SUMMARY AND CONCLUSION
i) The conclusion accords with the basic compensatory rule for the assessment of damages in that had the Charterparty not been repudiated but been performed it would have come to an end upon the outbreak of the second Gulf War.ii) I can see no sound reason why the ordinary principles requiring a claimant to prove his loss and that it was caused by the impugned conduct of the defendant should not apply in this case nor why the "normal" approach to assessment of loss derived from the normal approach to mitigation should dictate another result.
iii) I also see no sound reason why there should be an "exception" to the rule for which Mr Hamblen contends limited only to a case where at the time of repudiation the loss is predestined to end at a date earlier than the expiry of the charter period.

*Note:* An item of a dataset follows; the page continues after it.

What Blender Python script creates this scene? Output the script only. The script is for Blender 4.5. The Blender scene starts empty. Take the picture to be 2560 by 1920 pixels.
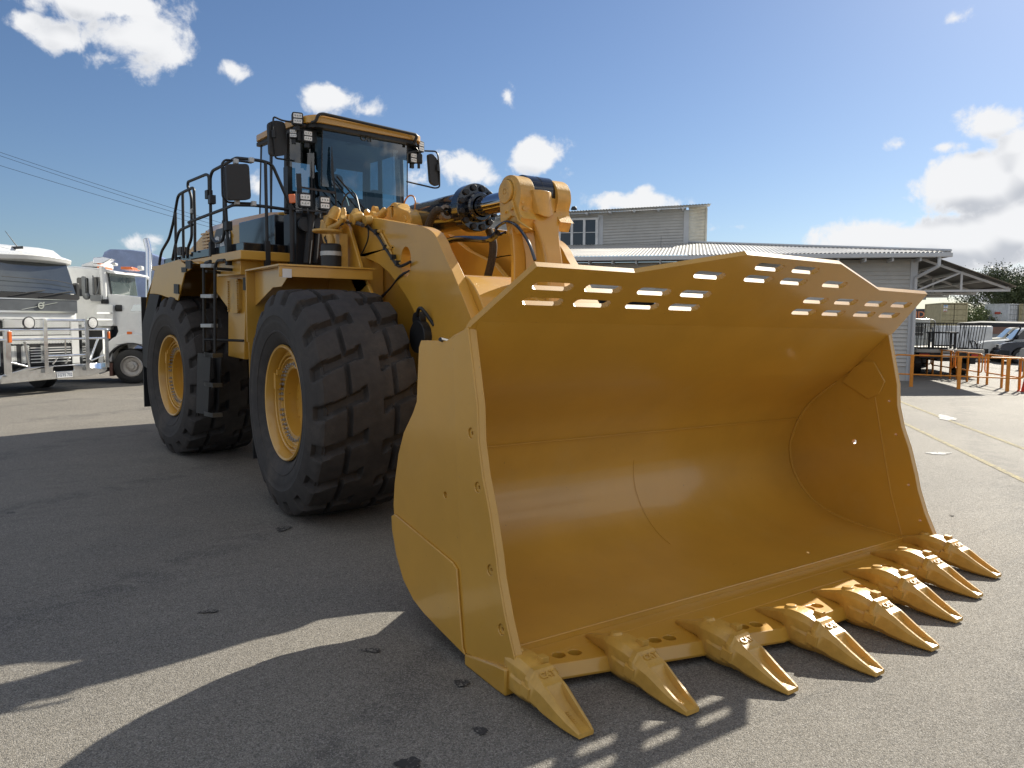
import bpy, bmesh, math, random
from mathutils import Matrix, Vector, noise
from mathutils.geometry import tessellate_polygon
random.seed(7)
R_ = math.radians
scene = bpy.context.scene
COL = scene.collection
# ------------------------------------------------------------------ measuring helpers (photograph is 2560 px wide)
CF, CYAW, CPIT, CROL = 1935.9, .6026, -.0801, .0069
CPOS = Vector((-4.735, 0, 2.128))
FW = Vector((math.sin(CYAW)*math.cos(CPIT), math.cos(CYAW)*math.cos(CPIT), math.sin(CPIT)))
_r = FW.cross(Vector((0, 0, 1))).normalized(); _u = _r.cross(FW)
RT = _r*math.cos(CROL)+_u*math.sin(CROL); UP = -_r*math.sin(CROL)+_u*math.cos(CROL)
def ray(x, y): return FW+RT*((x-1280)/CF)+UP*((960-y)/CF)
def at(x, y, X=None, Y=None, Z=None, D=None):
    d = ray(x, y)
    if X is not None: t = (X-CPOS.x)/d.x
    elif Y is not None: t = (Y-CPOS.y)/d.y
    elif Z is not None: t = (Z-CPOS.z)/d.z
    else: t = D
    return CPOS+d*t
REAR = Matrix.Translation((0, 10.6, 0))@Matrix.Rotation(R_(6), 4, 'Z')     # rear frame, steered six degrees
REARI = REAR.inverted()
def lat(x, y, u=None, v=None):
    c = REARI@CPOS; d = REARI.to_3x3()@ray(x, y)
    t = (u-c.x)/d.x if u is not None else (v-c.y)/d.y
    return c+d*t
def gz(y): 
    t = min(max(y-9, 0), 32); return .012*t*(min(t, 4)/4)
def ground(x, y):
    z = 0
    for i in range(8):
        p = at(x, y, Z=z); z = gz(p.y)
    return p
z1 = lambda x, y: (340+x/2.765, 260+y/2.765)
z2 = lambda x, y: (340+x/3.19, 380+y/3.19)
z4 = lambda x, y: (760+x/3.16, 420+y/3.16)
zc = lambda x, y: (640+x/4.608, 260+y/4.608)
z7 = lambda x, y: (1000+x/5.027, 440+y/5.027)
# ------------------------------------------------------------------ node helper
class G:
    def __init__(s, mat=None, tree=None):
        s.t = tree or mat.node_tree
    def n(s, typ, inp=None, **kw):
        nd = s.t.nodes.new(typ)
        for k, v in kw.items(): setattr(nd, k, v)
        for k, v in (inp or {}).items():
            so = nd.inputs[k]
            if hasattr(v, 'is_output') or isinstance(v, bpy.types.NodeSocket): s.t.links.new(v, so)
            else: so.default_value = v
        return nd
    def m(s, op, a, b=0.0, c=0.0, clamp=False):
        nd = s.t.nodes.new('ShaderNodeMath'); nd.operation = op; nd.use_clamp = clamp
        for i, v in enumerate((a, b, c)):
            if isinstance(v, bpy.types.NodeSocket): s.t.links.new(v, nd.inputs[i])
            else: nd.inputs[i].default_value = v
        return nd.outputs[0]
    def mix(s, f, a, b, blend='MIX'):
        nd = s.t.nodes.new('ShaderNodeMix'); nd.data_type = 'RGBA'; nd.blend_type = blend
        for k, v in ((0, f), (6, a), (7, b)):
            if isinstance(v, bpy.types.NodeSocket): s.t.links.new(v, nd.inputs[k])
            elif k and not hasattr(v, '__len__'): nd.inputs[k].default_value = (v, v, v, 1)
            elif k: nd.inputs[k].default_value = tuple(v)+((1,) if len(v) == 3 else ())
            else: nd.inputs[k].default_value = v
        return nd.outputs[2]
    def ramp(s, f, lo, hi, a=0.0, b=1.0):
        nd = s.n('ShaderNodeMapRange', {0: f, 1: lo, 2: hi, 3: a, 4: b}, interpolation_type='SMOOTHSTEP'); return nd.outputs[0]
MATS = {}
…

iv) The desirability of certainty and crystallisation is accepted but, I think, no more obviously achievable with than without Mr Hamblen's rule and its supposed exception. The fact is that the Charterparty itself contained the uncertainty of the War Clause. That was what GSC lost. If Mr Hamblen were right GSC would recover more than the Charterparty was worth to it and do so without in fact incurring any greater loss.